I’m sure that the animation style used on Mufasa can be applied judiciously for other purposes but call me when they figure it out. I did not see Jon Favreau’s realistic 2019 remake of The Lion King because, as I mentioned, I have used up all my Lion King tolerance for a lifetime – and also the original 1994 Lion King is a perfect animated movie. Mufasa is not bad, it’s just unimaginative. I’ve already forgotten it, and unless someone starts knocking books off my shelves on the other side of a wormhole to tell me about it, it’s likely to stay forgotten for me.

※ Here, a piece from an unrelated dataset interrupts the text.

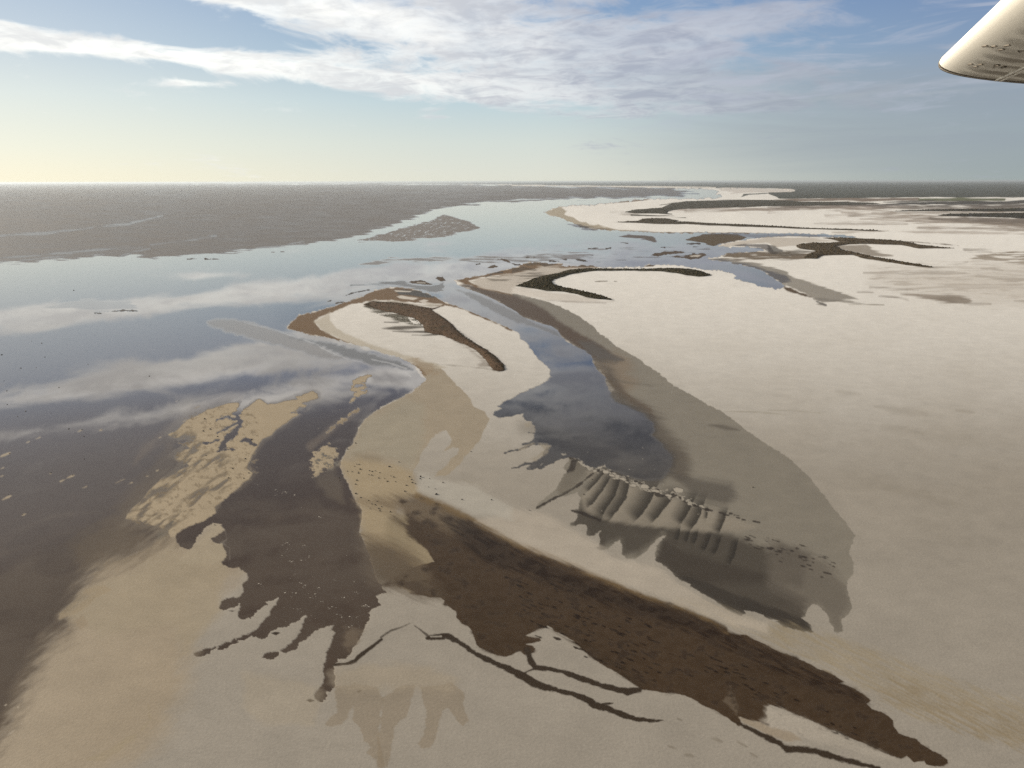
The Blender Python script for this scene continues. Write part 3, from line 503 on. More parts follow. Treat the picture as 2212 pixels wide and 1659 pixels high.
poly("A3 590,592 700,578 850,574 900,620 1000,650 1080,680 900,680 750,645 640,620", col=(0.20, 0.165, 0.125), soft=2.5, nz=2.5, nk='hstreak', op=0.8)
stroke("A3 1200,550 1400,565 1650,585", [1.5, 1.5, 1], col=(0.15, 0.12, 0.09), soft=0.8, op=0.8)
# brown smudges and dry streak fields on the right flat
poly("A3 1150,1002 1300,1000 1500,1005 1650,1018 1745,1045 1755,1075 1700,1088 1550,1080 1420,1060 1280,1030", col=(0.20, 0.16, 0.125), soft=4, nz=2.5, nk='hstreak', op=0.85)
poly("A3 1390,1045 1560,1015 1660,1020 1750,1055 1740,1080 1600,1080", col=(0.13, 0.10, 0.07), soft=5, nz=2.5, nk='hstreak', op=0.75)
for s, w, o in (("A3 1700,1085 1820,1085 1920,1092", 5, .5), ("A3 1800,855 1950,865 2140,885 2212,880", [3, 7, 7, 3], .75), ("A3 880,945 1000,950 1300,972", [3, 4, 1], .6), ("A3 960,1020 1080,1030 1210,1052", [4, 3, 2], .7), ("A3 780,985 900,990", 3, .5), ("A3 830,820 1100,825 1400,820 1700,825", [3, 4, 8, 4], .55), ("A3 1450,770 1600,758 1720,735", [1.5, 2, 2], .6), ("A3 1700,625 1850,632 1930,637", [6, 6, 3], .6), ("A3 2130,1065 2300,1070", 5, .6), ("A3 1200,960 1700,940 2200,950", [4, 10, 6], .35), ("A3 1480,860 1700,880 1800,860", [3, 5, 2], .4), ("A3 1850,785 1950,790 2030,802", [3, 5, 2], .5)):
    stroke(s, w, col=(0.19, 0.16, 0.13), soft=3, nz=2.5, nk='hstreak', op=o)
poly("A3 1720,708 1800,680 1880,672 2000,690 2100,680 1900,660 2050,640 2400,640 2400,740 2212,750 2000,720 1850,700", col=(0.20, 0.155, 0.105), soft=2.5, nz=3, nk='hstreak', op=0.85, brk=('hstreak', -0.35, 0.1))
poly("A3 900,800 1500,780 2212,720 2400,740 2400,1000 1800,980 1300,960 900,900", col=(0.40, 0.365, 0.325), soft=14, nz=10, nk='hstreak', op=0.75, brk=('hstreak', -0.1, 0.5))
poly("A3 900,800 1500,780 2212,720 2400,740 2400,1120 1800,1060 1300,980 900,900", col=(0.52, 0.48, 0.43), soft=30, nz=10, nk='hstreak', op=0.6)
# islets and mud flecks in the lake
for s in ("A1 1320,902 1380,890 1430,890 1480,905 1517,921 1440,923 1370,913", "A1 1545,870 1570,856 1612,860 1640,888 1590,887", "A1 2000,780 2020,768 2050,755 2085,766 2060,778", "A1 2090,703 2130,700 2180,718 2212,732 A2 20,745 A1 2212,745 2150,720", "A2 1200,670 1240,650 1320,640 1440,636 1500,640 1450,650 1350,662 1260,676", "A2 1385,682 1440,670 1480,680 1560,656 1650,655 1680,666 1640,691 1560,706 1470,691 1420,690"):
    poly(s, col=(0.085, 0.058, 0.036), wet=0, rough=0.6, soft=0.9, nz=1.0, nk='crisp', lab=3)
stroke("A1 1395,905 1460,908", 2.2, col=(0.35, 0.33, 0.3), soft=0.8, nz=0.5)
poly("A2 1530,675 1580,665 1640,668 1600,684 1550,685", col=(0.5, 0.46, 0.41), wet=0, soft=0.8, nz=0.8)
poly("A2 925,508 1000,490 1150,500 1220,515 1258,545 1230,556 1150,532 1000,522", col=(0.10, 0.08, 0.065), wet=0.6, rip=0.6, soft=1.8, nz=2, nk='hstreak', op=0.9)
for s, w in (("A2 1515,570 1620,571", 2.4), ("A2 1570,595 1625,597", 1.5), ("A2 555,705 600,712 655,725", [2, 3.5, 1.5]), ("A2 660,612 745,609", 1.6), ("A2 815,612 850,609", 1.8), ("A2 325,720 405,721", 2), ("A2 25,750 70,751", 2.2), ("A2 1270,600 1320,600", 1.6), ("A2 940,560 1000,565", 1.4), ("A1 620,1070 655,1063", 1.5), ("A1 780,1015 860,990 980,967", [1, 2, 2]), ("A1 690,1085 760,1070", 1.8), ("A1 1980,860 2060,825 2130,815", [1, 2.2, 2]), ("A0 820,1170 870,1172", 2.2), ("A0 925,1157 1060,1147 1185,1150", [1, 1.6, 1.2]), ("A0 1770,703 1890,702", 2), ("A0 1620,702 1700,700", 1.4), ("A1 215,640 240,638", 1.2), ("A1 130,642 160,641", 1.2), ("A1 1905,748 1935,744", 2), ("A2 130,690 200,685", 1.6), ("A2 440,705 470,708", 1.6)):
    stroke(s, w, col=(0.06, 0.05, 0.042), wet=0.15, rough=0.6, soft=0.9, nz=0.9, nk='crisp')
for (x, y, l, w_) in ((45, 735, 32, 10), (60, 1105, 34, 11), (330, 590, 14, 4), (240, 625, 12, 4), (690, 528, 14, 5), (870, 521, 8, 3), (440, 895, 8, 4), (605, 925, 24, 6), (545, 955, 18, 4), (1040, 960, 30, 5), (1120, 985, 18, 4), (1280, 915, 10, 3), (1360, 870, 8, 3), (730, 1015, 14, 5), (15, 920, 8, 4), (210, 1250, 16, 6), (1700, 325, 18, 6), (1600, 440, 18, 5), (1480, 550, 16, 4), (1385, 585, 8, 3), (1530, 270, 9, 3), (20, 850, 14, 6)):
    u, v = x / 4, 798.8 + y / 4
    spot(u, v, l / 2.6, w_ / 4.5, -24, col=(0.36, 0.29, 0.19), wet=0.62, rough=0.5, soft=1.6, nz=1.0, op=0.95)
for (x, y, l) in ((50, 1115, 10), (160, 1132, 8), (185, 1280, 6), (100, 1350, 30)):
    spot(x / 4, 1244 + y / 4, l / 3, 1.2, -35, col=(0.45, 0.4, 0.33), wet=0.7, soft=1.2, op=0.8 if l < 20 else 0.3)

# ---- brown mud fan in the foreground
FAN = """B1 1190,1275 1300,1330 1290,1200 1230,1120 1400,1100 1560,1160 1800,1270 1980,1360 2120,1440 2212,1500 B2 120,1540 300,1590 450,1659 C2 450,-122 720,-10 860,50 960,95 1080,150 1200,190 1350,235 1500,280 1600,335 1700,365 1800,410 1850,440 1870,485 1950,505 2020,510 2100,550 2212,605
C3 100,655 220,695 330,745 440,805 540,840 620,890 655,915 610,930 660,940 740,970 800,1010 850,1040 890,1080 850,1105 900,1150 980,1175 1040,1210 1080,1250 1085,1300 1130,1360 1200,1385 1280,1410 1320,1450 1420,1510 1500,1550 1550,1590 1555,1620 1520,1645 1440,1645 1370,1630 1350,1600 1260,1610 1200,1555 1150,1580 1080,1560 960,1510 880,1470 760,1420 620,1360 480,1300 330,1230 200,1180 100,1140 20,1115
C2 2212,1130 2195,1180 2205,1230 2212,1290 2150,1260 2050,1250 1960,1215 1990,1280 1960,1300 1850,1220 1750,1160 1650,1120 1560,1060 1480,1030 1380,1010 1330,1015 1250,1000 1180,985 1130,985 1080,950 1000,900 920,845 830,795 740,740 660,680 570,600 530,560 440,510 370,480 330,440 310,430 280,450 230,460 170,490 120,515 170,530 240,540 250,560 190,580 120,590 170,600 205,630 190,655 165,665 110,680 70,650 20,670 0,680
C1 2160,700 2090,690 2010,655 1930,620 1900,590 1880,520 1850,450 1780,410 1730,360 1730,310 1680,275 1620,250 1630,215 1600,190 1500,185 1400,160 1330,150 1380,140 1280,95 1180,20 B1 1380,1700 1540,1659 1480,1560 1380,1480 1320,1440 1290,1350"""
poly("B1 1130,1250 1330,1240 1450,1450 1650,1781 1300,1781 1120,1500", col=(0.27, 0.22, 0.145), soft=12, nz=6, nk='mid', op=0.95)
FP = pts(FAN)
D, W = sdf_poly(FP, 60)
sm = 1.1 + 20 * sstep(960, 800, U2[W]) * sstep(1250, 1100, V2[W]) + 3.5 * sstep(1.0, -1.0, ((V2[W] - 1170) - (U2[W] - 1106) * 0.42) / 40) * (U2[W] < 1600)
d = D + np.where(sm > 6, 9, 1.4) * np.where(sm > 6, NZ['dstreak'][W], NZ['crisp'][W])
fanm = sstep(-sm, sm, d)
mudcol = np.array(MUDW, np.float32)[None, None] * (1 + 0.10 * NZ['mid'][W][..., None])
RGB[W] += (mudcol - RGB[W]) * fanm[..., None]
RGH[W] += (0.36 - RGH[W]) * fanm
WET[W] *= (1 - fanm)
LAB[W] = np.where(fanm > 0.5, 1, LAB[W])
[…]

But why did Interstellar stay with me for years while Mufasa has already faded after a few hours? One is just far superior filmmaking, but some of it has to do with Nolan using so many practical sets and effects. It’s a real glacial lake for the water planet (a setting also used for A View to a Kill, Die Another Day, Batman Begins and Lara Croft: Tomb Raider), a real glacial mountain for the ice planet. The spaceships are large models. It’s a real house. It’s a real cornfield. Even on my small by modern standards TV screen, my mind knew this was real, and this made the jeopardy more real.
In Mufasa, we know that no matter how great computer animation is at rendering fur and water (but not yet wet fur), it’s not real. Combined with the conceit of talking/singing lions, it’s an uncomfortable experience, at least for this movie goer of a certain age. This being a Disney film there is no real violence, and a significant death happens so off screen you have to be told repeatedly what happened. The camera pans endlessly around various beautiful but imaginary valleys and mountains, but nothing sticks in your mind. Nothing is real and there is no danger….except hearing more bad jokes from Rogan and Eichner.
So that was Interstufasa. My takeaway: movie going is still a great thing to do. I am happy the children at Mufasa were happy. Going to the movies is a shared and powerful experience for people, and we mustn’t let Netflix take it away. Leave your house and you may find some wonderful things in the world.